Northern Ireland

Rev Harold Good: Decommissioning was a 'huge event, it changed the scenery'

Methodist minister Rev Harold Good was one of two independent witnesses who oversaw the decommissioning of IRA arms. He tells Allison Morris how the seminal event "changed the scenery" of the peace process

Rev Harold Good talks to The Irish News from his Co Down home. Picture by Hugh Russell
Rev Harold Good talks to The Irish News from his Co Down home. Picture by Hugh Russell Rev Harold Good talks to The Irish News from his Co Down home. Picture by Hugh Russell

TAKING the gun out Irish politics posed what at the time seemed insurmountable challenges and was only made possible due to the behind-the-scenes work of a number of determined individuals, among them Methodist minister Harold Good.

Rev Good and Catholic priest Fr Alec Reid were picked to be independent witnesses to decommissioning due to their respected positions within their communities.

Fr Reid, a Redemptorist based at Clonard Monastery in west Belfast, died in 2013 and his personal story of those historic events passed with him.

At the time, due the sensitivities of what was about happen, the two men vowed not to go into detail about what they had seen and heard.

Speaking from his Co Down home, Rev Good said he had no idea when he agreed to undertake the task it would result in a journey that would see him also take part in decommissioning processes involving Eta in the Basque country and Farc in Columbia.
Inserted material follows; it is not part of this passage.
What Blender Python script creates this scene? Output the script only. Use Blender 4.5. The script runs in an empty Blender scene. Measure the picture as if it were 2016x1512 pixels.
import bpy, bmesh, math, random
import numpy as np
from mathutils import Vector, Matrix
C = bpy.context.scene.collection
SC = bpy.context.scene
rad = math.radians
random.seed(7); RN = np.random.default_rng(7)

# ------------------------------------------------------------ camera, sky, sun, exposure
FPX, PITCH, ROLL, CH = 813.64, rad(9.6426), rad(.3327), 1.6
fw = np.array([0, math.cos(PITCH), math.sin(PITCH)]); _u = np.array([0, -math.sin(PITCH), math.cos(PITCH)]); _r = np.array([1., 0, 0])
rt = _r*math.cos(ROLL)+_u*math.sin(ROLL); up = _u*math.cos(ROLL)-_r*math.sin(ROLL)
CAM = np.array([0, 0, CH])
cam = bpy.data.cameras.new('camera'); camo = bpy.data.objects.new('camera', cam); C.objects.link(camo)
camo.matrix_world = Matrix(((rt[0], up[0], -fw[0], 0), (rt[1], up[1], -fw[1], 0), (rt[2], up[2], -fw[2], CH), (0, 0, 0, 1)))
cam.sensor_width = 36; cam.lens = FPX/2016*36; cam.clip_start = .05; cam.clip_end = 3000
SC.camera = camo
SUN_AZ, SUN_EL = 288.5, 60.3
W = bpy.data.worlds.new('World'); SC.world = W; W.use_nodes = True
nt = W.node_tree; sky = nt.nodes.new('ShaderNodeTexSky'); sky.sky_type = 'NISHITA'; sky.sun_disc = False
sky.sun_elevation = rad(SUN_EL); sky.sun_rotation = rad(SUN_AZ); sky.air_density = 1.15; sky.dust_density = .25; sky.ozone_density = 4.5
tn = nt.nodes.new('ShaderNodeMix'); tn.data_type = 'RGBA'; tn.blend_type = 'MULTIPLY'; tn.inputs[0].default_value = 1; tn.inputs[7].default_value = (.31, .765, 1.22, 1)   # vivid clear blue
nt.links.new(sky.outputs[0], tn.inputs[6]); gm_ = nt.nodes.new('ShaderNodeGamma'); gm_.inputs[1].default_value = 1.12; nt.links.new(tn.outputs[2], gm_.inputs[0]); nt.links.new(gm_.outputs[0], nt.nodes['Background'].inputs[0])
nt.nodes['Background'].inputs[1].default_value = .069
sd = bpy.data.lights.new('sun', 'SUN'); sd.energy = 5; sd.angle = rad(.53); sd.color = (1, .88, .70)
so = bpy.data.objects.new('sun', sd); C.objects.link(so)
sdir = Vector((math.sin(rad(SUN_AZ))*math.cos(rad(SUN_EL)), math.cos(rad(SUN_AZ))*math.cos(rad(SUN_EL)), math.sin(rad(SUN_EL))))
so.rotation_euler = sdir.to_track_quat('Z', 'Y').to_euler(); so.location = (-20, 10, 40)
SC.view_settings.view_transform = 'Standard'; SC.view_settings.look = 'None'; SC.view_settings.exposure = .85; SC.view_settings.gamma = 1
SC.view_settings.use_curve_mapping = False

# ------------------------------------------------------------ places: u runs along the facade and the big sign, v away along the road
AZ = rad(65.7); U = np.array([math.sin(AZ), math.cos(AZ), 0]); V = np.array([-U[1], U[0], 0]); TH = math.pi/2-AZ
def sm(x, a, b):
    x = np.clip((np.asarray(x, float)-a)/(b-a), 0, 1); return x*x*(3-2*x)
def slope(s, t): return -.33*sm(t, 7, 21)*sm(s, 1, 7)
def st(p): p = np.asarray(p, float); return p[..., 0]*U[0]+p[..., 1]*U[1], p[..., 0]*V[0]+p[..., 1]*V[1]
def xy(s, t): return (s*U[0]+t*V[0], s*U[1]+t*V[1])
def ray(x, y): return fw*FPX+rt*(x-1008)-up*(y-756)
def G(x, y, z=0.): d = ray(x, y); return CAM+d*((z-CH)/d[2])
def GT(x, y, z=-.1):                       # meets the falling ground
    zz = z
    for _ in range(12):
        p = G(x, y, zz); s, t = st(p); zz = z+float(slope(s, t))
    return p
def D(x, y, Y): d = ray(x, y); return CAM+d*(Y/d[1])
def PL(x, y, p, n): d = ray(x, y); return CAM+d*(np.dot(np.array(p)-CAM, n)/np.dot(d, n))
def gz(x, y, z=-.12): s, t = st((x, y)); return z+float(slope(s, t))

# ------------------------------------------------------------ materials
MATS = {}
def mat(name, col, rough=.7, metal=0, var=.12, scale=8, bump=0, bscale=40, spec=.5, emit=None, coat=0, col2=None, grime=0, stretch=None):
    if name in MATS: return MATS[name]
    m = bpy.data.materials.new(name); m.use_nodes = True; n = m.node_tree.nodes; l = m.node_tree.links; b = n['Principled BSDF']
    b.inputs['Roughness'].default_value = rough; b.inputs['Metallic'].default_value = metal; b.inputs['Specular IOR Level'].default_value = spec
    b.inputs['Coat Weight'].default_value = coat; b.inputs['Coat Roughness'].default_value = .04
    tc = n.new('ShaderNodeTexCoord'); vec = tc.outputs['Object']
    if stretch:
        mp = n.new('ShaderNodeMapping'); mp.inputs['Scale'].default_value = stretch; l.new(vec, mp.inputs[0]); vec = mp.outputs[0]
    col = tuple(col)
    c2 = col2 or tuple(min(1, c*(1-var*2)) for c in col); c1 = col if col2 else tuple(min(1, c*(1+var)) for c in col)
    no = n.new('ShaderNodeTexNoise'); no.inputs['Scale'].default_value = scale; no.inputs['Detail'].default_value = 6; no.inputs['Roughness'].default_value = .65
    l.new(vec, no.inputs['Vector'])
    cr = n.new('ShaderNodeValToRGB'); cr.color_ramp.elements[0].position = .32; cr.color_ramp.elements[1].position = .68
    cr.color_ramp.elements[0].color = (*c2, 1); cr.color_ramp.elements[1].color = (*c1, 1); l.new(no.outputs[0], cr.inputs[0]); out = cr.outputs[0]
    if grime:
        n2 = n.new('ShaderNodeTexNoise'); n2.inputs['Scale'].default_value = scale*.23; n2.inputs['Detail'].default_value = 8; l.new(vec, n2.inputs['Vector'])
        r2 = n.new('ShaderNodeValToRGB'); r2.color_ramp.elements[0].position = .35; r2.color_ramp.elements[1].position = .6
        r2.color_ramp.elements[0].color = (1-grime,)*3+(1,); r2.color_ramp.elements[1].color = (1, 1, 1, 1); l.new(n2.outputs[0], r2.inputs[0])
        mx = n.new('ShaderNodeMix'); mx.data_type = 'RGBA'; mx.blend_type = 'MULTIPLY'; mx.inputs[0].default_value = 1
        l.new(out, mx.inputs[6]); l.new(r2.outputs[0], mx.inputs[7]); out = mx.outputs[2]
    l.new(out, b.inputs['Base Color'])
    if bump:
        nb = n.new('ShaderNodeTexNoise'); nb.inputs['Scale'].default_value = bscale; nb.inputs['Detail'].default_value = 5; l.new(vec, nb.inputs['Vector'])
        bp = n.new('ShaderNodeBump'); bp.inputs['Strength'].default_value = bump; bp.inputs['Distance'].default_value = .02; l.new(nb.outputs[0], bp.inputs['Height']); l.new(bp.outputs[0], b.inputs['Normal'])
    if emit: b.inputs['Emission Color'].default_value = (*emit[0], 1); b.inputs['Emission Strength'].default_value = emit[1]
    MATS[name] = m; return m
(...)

"We were approached by someone who was deeply committed to the peace process and had influence within republicanism, and who wanted to secure the services of two people who would be acceptable both (communities)," he said.

"I knew Fr Reid, but not as well as I came to know him. We travelled quite a lot together after that.

"I came home from a conversation that I had and told Clodagh, my wife. She said, 'You must do it because there will be a completeness for you in this'.

"We'd have been trying to bring people to this place and had been working towards it, and to be a part of it would be a completeness and so I said, 'You're right and thank you, love'."

The churchman cancelled a trip in anticipation of arms being given up but the entire process was almost derailed when the IRA was linked to the robbery of the Northern Bank in Belfast city centre in December 2004, before negotiations resumed the following year.

"When we came back to it I was told that it was going to take place on a certain date, but the difficulty was I was in China on those dates," he said.

"My wife and I were leading a group, and there were 44 people on the trip, so they came back and said 'what if we move it so you can go to China for a week and then fly home'.

"And so the entire process was put back for that week, we got the trip underway and I had to make my excuses and leave China and come home on my own and immediately met up with folks and we went on our journey.

"We were to be the cameras, our eye were to be the lenses through which people were witnessing and observing what had happened."

Rev Good said his role was particularly challenging "because I was having to persuade the unionist community, part of which would be cynical and suspicious".

"After the event different parties asked to meet us.

"Fr Reid and I went to meet the DUP at Stormont and the whole top brass of the party were there with Ian Paisley and he gave us quite the grilling, or at least tried to.

"Ian said 'You're asking me to believe something I didn't see'.

"And just at that moment I thought there's a lovely story in the Bible where Doubting Thomas says to Jesus, 'If I don't see for myself how do I believe' and Jesus says 'Because you have seen me, you have believed. Blessed are those who have not seen and yet believe'.

"I said 'Now Ian, you wouldn't want to be left out of the people who are most blessed'.

"I said you are the man who keeps telling us that every dot and comma of the scripture is the inspired word and you can't possibly argue against it.

"But was it a cordial meeting and his tune changed almost overnight."

Rev Good said he was convinced the IRA were serious about peace after his interaction with members during that period.

"What I saw was important, but what I heard was even more important in that people were very clear about what they were doing - there was no going back, they were doing this for their children and their children's children."

The former Shankill minister and president of the Methodist Church in Ireland said it was an event that had global significance and was used as a template for other places of conflict.

"I've been to Colombia to talk to Farc, and it was our situation that raised the awareness of the value of decommissioning.

"Myself and Alec got invited to the Basque country, it was under the pretence they were giving us an award but it was to get decommissioning on the agenda.

"Last April I was a witness to the decommissioning of weapons by Eta. Alec sadly wasn't here and the Archbishop of Milan took his place.

"So it was a huge event, it changed the scenery, and it's been a very considerable part of my life."